Research by a UK-based independent property investment consultancy found that the property was considered a better investment than gold and shares for investors to invest their cash to make profit.

According to the Worldwide Property Group's results from the latest confidence tracker survey, a massive 72 percent of capitalists considered real estate to be a good investment option.

Gold was in second place at 16 percent while shares dropped in third place with just 11 percent of the respondents, the report showed.

The survey also revealed a number of other interesting figures, 77 percent of respondents considered the present to be a great time to invest in UK property.

The USA and Caribbean topped the list of most desirable locations, followed by traditional favorites Spain and France.

It’s no surprise that so many people feel that property offers them the best investment potential. It has consistently produced strong returns for investors over the longer term and during a downturn there is even more potential to achieve great returns, said Kevin Wilkes, Managing Director of the Worldwide Property Group.

Cash-rich property investors could bag a bargain by targeting the US real estate market and 64 percent respondents predicted overseas markets would provide the healthiest returns.

The United States is currently a very appealing market with some incredible bargains, especially for those people who can afford a cash purchase. With property often selling at below build cost, this is a market that deserves investor’s attention. My tip for 2011 would be to make this the year that you invest. Don’t leave it too late and miss out on some of the best opportunities we have seen in decades, Wilkes added.

Meanwhile a report from Rightmove Overseas shows that property searches increased by 4.8 percent in December. The best performing countries were the USA, up 16.5 percent and Germany, up 15.5 percent.

According to the report, Germany has moved three places up in the country chart from 10th most popular country to seventh place while Berlin is the top climber, up 27.4 percent in search activity.

In the US area, Florida and New York were best performing with 25.3 percent and 15.2 percent respectively.

The cold snap and snow affecting much of the UK seemed to send people online in search of sunnier options in December. Typically we’d see a seasonal decline in search activity from November to December of around 5%, so a positive upswing of 4.8% was a welcome at year end, said Robin Wilson, head of Overseas at Rightmove.

Germany remains the undoubted star of 2010, finishing up only 23 percent down on January 2010, compared to France and Spain, both down nearly 40% at year end. Over the last two years it’s actually increased in search activity by 37 percent on Rightmove, Wilson said.

Buyers are attracted to Germany because its strong economic growth compared to other Eurozone countries.

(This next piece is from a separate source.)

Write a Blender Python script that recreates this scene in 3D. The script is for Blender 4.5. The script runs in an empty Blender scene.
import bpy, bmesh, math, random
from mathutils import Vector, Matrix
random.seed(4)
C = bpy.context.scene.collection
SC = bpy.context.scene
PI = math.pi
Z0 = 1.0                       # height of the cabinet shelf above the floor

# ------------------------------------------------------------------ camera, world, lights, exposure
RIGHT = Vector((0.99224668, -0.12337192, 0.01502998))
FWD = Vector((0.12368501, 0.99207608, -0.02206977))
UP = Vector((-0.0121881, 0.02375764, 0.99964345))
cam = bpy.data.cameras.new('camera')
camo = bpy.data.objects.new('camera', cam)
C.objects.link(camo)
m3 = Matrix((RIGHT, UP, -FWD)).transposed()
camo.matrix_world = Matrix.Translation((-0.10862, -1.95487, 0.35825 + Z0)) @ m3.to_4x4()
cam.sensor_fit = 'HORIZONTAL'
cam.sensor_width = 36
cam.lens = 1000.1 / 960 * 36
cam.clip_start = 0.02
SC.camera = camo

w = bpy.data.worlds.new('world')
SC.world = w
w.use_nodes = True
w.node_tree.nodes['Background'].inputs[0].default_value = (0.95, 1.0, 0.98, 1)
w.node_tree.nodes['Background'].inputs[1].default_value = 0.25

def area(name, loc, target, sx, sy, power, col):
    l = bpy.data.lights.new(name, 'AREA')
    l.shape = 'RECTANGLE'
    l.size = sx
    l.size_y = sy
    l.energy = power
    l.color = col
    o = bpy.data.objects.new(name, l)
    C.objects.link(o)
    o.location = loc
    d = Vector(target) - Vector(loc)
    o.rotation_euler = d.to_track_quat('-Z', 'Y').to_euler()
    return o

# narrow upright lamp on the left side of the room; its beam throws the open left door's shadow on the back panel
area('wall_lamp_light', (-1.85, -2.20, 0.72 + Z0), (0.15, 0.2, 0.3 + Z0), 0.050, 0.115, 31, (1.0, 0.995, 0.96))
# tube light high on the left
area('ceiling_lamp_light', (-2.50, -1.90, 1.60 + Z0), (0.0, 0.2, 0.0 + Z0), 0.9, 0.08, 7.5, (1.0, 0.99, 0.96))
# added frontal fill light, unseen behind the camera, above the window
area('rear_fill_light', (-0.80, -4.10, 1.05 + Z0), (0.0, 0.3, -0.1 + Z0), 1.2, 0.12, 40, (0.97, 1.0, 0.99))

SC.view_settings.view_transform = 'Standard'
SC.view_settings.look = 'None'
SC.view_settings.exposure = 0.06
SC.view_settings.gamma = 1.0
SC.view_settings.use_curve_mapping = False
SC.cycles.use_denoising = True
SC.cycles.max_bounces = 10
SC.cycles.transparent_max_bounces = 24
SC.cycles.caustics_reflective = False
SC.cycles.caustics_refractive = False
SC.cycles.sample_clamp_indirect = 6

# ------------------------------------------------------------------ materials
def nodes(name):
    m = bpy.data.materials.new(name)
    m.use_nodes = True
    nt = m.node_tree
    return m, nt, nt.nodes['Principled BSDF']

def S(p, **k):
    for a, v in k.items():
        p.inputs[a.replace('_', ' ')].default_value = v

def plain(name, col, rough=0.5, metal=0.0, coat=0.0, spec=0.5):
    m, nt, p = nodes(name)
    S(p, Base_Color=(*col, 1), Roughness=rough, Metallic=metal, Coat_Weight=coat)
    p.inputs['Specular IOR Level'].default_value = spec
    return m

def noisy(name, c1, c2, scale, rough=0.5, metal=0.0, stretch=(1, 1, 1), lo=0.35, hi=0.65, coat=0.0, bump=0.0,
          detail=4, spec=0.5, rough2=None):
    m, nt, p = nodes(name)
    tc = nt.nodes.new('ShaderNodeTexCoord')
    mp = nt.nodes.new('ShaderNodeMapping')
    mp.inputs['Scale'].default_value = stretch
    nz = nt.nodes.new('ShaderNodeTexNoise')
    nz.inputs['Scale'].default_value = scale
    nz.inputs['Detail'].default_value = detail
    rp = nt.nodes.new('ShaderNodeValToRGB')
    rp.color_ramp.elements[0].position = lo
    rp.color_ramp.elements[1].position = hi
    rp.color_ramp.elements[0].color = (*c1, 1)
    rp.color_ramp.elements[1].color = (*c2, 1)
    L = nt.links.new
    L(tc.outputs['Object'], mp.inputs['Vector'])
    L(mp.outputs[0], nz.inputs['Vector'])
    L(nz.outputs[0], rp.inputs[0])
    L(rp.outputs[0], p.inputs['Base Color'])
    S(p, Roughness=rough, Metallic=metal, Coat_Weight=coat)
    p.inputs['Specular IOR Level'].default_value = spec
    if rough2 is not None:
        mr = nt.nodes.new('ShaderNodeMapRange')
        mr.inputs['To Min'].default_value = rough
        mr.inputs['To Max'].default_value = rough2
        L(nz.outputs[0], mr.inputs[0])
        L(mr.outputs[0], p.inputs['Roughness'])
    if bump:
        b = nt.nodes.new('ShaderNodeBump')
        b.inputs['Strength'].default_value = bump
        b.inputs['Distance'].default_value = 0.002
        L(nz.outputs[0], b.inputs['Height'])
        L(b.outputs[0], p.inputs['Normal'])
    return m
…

Whilst most of the Eurozone flounders, Germany continues to shine. Germany’s manufacturing and industrial production has continued to grow and the weaker Euro has meant even more of their products being destined for export to global consumers. This in turn has led to business confidence hitting a record high during December, which bodes well for emigration to Germany as investors seek a stable property market,” said David Kerns, private client dealing manager at Moneycorp.